Editor: Rendy Sadikin
TRIBUNNEWS.COM - Bau amis dan kumal. Begitulah umumnya pandangan orang terhadap anak-anak kampung nelayan di seluruh nusantara.
Tak terkecuali di kawasan Muara Angke, Jakarta Utara.
Jangankan punya standar hidup elit, bisa makan tanpa banyak utang saja sudah bagus.
Jangankan sekolah di perguruan tinggi, bisa menamatkan bangku sekolah dasar saja sudah terhitung lumayan.
Memang, bagi sebagian besar anak-anak nelayan Muara Angke mengenyam pendidikan adalah hal yang mustahi, apalagi sampai jenjang perguruan tinggi.
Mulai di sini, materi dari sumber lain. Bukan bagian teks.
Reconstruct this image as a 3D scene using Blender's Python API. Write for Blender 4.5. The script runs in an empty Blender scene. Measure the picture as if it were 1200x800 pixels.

Bagi mereka, kuliah hanyalah bunga tidur, apalagi di perguruan tinggi berstandar internasional.
Bagi mereka, hidup sejak kanak-kanak terhitung hanya itu-itu saja.
Dari pagi hingga petang kehidupan hari-harinya hanya membantu orang tua mencari nafkah. Tak ada yang lain.
Pahitnya kenyataan hidup itu ternyata bisa "dibalik" oleh Elita Tirta Triningrum anak nelayan warga Jl Empang, perkampungan Nelayan Muara Angke, Pluit, Jakarta Utara.
Elita berhasil keluar dari kehidupan yang "itu-itu saja".
"Dulu, saya sendiri sering ikut orang tua ke laut untuk cari ikan. Biasanya saya disuruh ngumpulin hasil tangkapan atau membuang air laut yang masuk ke perahu supaya enggak tenggelam waktu menjaring ikan," kata Elita, Sabtu (10/10/2015).
Elita adalah satu dari sekian ribu anak nelayan yang kerap mengikuti kemana orang tuanya pergi melaut untuk mencari ikan.
Semua itu dilakukan tak lepas dari beratnya himpitan ekonomi keluarganya.
Kendati ibunya turut membantu ekonomi rumah tangga dengan menjadi penjahit, hal itu tetapi belum cukup untuk meningkatkan taraf hidupnya hingga bisa disebut layak.